2018-2019. Wood, paper, concrete, pulleys, ropes spring links. Dimensions variable. 

ZK/U (Center for Art and Urbanism), Berlin.

 

HOME TAXIDERMY is an ongoing project that looks at attempts of individuals and communities to rebuild their homes in a new place, and asks questions about the possibilities of preservation and restoration in the context of home and identity. 

HOME TAXIDERMY: FLOOR is an interactive architectural installation, designed first for the artist's lodging at ZK/U, and later for its basement. It is inspired by the use and production of decorated tiles – a style first brought to Europe with the Moors in the 8th century, and later brought “back” to Palestine by German Templers as the modern technique of concrete tiles. This technique spread widely in the area, and while having a significant role in the industrial colonization of Palestine, it also slowly became recognized as vernacular, symbolizing an old building style, pre-dating the Israeli state.

 

HOME TAXIDERMY: FLOOR consists of a layer of movable decorated tiles, a layer of concrete slabs, and the basement floor, upon which the piece lies. The movable tiles are connected to ropes and pulleys; on the concrete slabs is a drawing of a floor plan, hidden by the tiles and partially revealed when they are moved; the basement of the ZK/U was used in World War Two as a weapon storage by the Nazis.

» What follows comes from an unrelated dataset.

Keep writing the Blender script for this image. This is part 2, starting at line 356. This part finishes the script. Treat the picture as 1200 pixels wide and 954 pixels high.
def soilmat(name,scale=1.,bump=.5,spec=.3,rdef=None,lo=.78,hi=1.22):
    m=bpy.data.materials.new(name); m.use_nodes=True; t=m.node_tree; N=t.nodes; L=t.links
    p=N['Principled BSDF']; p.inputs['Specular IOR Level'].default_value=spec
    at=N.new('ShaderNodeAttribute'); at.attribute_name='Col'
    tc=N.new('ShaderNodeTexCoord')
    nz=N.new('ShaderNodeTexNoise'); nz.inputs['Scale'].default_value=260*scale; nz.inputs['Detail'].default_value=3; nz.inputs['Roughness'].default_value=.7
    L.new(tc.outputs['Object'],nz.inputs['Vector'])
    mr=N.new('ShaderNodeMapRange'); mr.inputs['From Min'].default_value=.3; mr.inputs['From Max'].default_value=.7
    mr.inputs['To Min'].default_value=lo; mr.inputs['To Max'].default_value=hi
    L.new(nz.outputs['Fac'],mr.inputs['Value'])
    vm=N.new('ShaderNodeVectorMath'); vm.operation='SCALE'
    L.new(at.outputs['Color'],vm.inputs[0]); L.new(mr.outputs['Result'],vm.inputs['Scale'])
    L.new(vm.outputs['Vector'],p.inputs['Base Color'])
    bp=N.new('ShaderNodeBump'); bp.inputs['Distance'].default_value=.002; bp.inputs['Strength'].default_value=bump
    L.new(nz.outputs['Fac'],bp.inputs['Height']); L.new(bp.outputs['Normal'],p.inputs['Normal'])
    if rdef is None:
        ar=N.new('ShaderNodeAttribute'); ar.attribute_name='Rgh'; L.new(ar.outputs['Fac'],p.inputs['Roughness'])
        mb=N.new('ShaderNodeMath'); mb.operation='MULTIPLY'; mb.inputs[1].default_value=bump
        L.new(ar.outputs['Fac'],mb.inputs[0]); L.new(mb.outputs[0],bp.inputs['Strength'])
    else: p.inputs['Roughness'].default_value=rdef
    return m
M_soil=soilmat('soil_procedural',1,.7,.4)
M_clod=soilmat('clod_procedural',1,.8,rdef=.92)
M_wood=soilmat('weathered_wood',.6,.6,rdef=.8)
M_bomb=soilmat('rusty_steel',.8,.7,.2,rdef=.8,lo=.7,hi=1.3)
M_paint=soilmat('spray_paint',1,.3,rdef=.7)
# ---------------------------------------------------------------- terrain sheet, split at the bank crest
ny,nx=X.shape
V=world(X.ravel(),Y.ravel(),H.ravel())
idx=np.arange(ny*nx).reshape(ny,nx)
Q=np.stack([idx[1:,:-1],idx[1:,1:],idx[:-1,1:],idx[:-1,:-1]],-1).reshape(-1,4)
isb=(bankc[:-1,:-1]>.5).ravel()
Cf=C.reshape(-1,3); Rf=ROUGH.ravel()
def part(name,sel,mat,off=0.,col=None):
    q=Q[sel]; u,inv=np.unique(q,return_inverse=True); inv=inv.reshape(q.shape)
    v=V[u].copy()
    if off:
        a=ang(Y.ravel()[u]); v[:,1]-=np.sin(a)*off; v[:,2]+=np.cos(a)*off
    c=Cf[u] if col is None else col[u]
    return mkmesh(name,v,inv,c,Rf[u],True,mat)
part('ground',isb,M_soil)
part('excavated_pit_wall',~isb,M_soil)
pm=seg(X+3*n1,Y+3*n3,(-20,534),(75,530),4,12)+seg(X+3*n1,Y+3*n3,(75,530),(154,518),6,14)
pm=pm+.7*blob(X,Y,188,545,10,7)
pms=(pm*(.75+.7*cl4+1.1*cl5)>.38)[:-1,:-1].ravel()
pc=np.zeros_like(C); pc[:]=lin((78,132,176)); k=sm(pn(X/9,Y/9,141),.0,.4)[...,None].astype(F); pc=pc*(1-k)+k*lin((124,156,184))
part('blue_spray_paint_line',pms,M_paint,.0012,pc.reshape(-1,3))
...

Close by is Gleis 69, a railroad track from which many of Berlin Jews were deported to Auschwitz, among them the great grandparents of the artist. The floor plan on the concrete slabs is of an apartment in an old Templer house in Jerusalem, in which the artist used to live. With this in mind, the act of moving the floor becomes an act of revealing layers of history and identity.